(Entries from a dataset)
--------------------------------------------------

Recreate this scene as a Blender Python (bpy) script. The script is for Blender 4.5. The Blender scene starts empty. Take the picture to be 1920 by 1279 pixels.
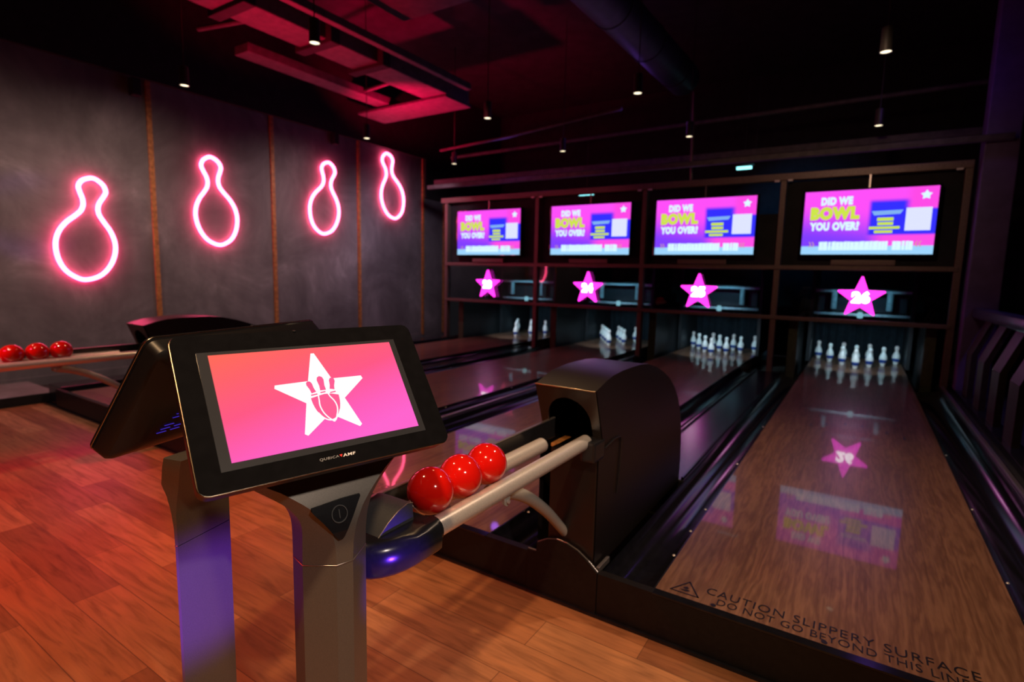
import bpy, bmesh, math, random
from mathutils import Vector, Matrix
random.seed(7)
S = bpy.context.scene
COL = S.collection
PI = math.pi

# ------------------------------------------------------------------ camera
RT = Vector((0.84003083, 0.5420584, 0.02282321))
DN = Vector((0.08467264, -0.08943348, -0.99238712))
FW = Vector((-0.53589062, 0.83556828, -0.1210244))
cam_d = bpy.data.cameras.new('camera')
cam = bpy.data.objects.new('camera', cam_d); COL.objects.link(cam)
m = Matrix(((RT.x, -DN.x, -FW.x), (RT.y, -DN.y, -FW.y), (RT.z, -DN.z, -FW.z)))
cam.matrix_world = Matrix.Translation((0.5227, -1.7729, 1.2478)) @ m.to_4x4()
cam_d.sensor_width = 36.0
cam_d.lens = 1014.5 / 1920 * 36
cam_d.clip_start = 0.05
cam_d.dof.use_dof = True
cam_d.dof.focus_distance = 1.08
cam_d.dof.aperture_fstop = 3.4
S.camera = cam
S.view_settings.view_transform = 'Standard'
S.view_settings.look = 'None'
S.view_settings.exposure = 0.0
S.view_settings.gamma = 1.0
S.view_settings.use_curve_mapping = False
try:
    S.cycles.use_denoising = True
    S.cycles.max_bounces = 6
    S.cycles.glossy_bounces = 4
    S.cycles.caustics_reflective = False
    S.cycles.caustics_refractive = False
    S.cycles.sample_clamp_indirect = 4.0
except Exception:
    pass

# ------------------------------------------------------------------ world and lamps
W = bpy.data.worlds.new('dark_room'); S.world = W
W.use_nodes = True
W.node_tree.nodes['Background'].inputs[0].default_value = (0.55, 0.5, 0.6, 1)
W.node_tree.nodes['Background'].inputs[1].default_value = 0.010

def aim(o, target):
    d = Vector(target) - o.location
    o.rotation_euler = d.to_track_quat('-Z', 'Y').to_euler()

def lamp(name, kind, loc, target, energy, color, size=0.1, cone=60, blend=0.6):
    d = bpy.data.lights.new(name, kind)
    d.energy = energy; d.color = color
    if kind == 'AREA':
        d.shape = 'DISK'; d.size = size
    else:
        d.shadow_soft_size = size
    if kind == 'SPOT':
        d.spot_size = math.radians(cone); d.spot_blend = blend
    o = bpy.data.objects.new(name, d); COL.objects.link(o)
    o.location = loc
    if target is not None: aim(o, target)
    return o

WARM = (1.0, 0.60, 0.30)
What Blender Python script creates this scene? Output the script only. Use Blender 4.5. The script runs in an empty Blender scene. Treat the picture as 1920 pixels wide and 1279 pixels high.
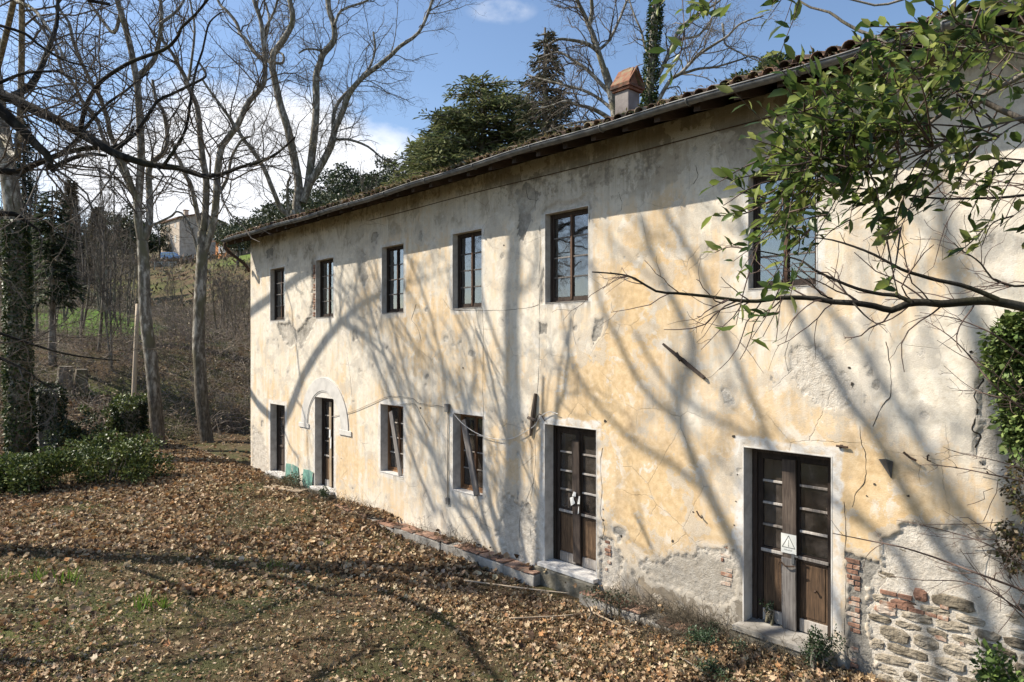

--------------------------------------------------

→ Short task
From the first line of the listing above, repeat every line through the one holding "PI = math.pi". Both ends count, and pictures stay out.

→ Expected answer
Recreate this scene as a Blender Python (bpy) script. The script is for Blender 4.5. The Blender scene starts empty. Take the picture to be 1920 by 1279 pixels.
import bpy, bmesh, math, random
from mathutils import Vector, Matrix
random.seed(7)
S = bpy.context.scene
COL = S.collection
PI = math.pi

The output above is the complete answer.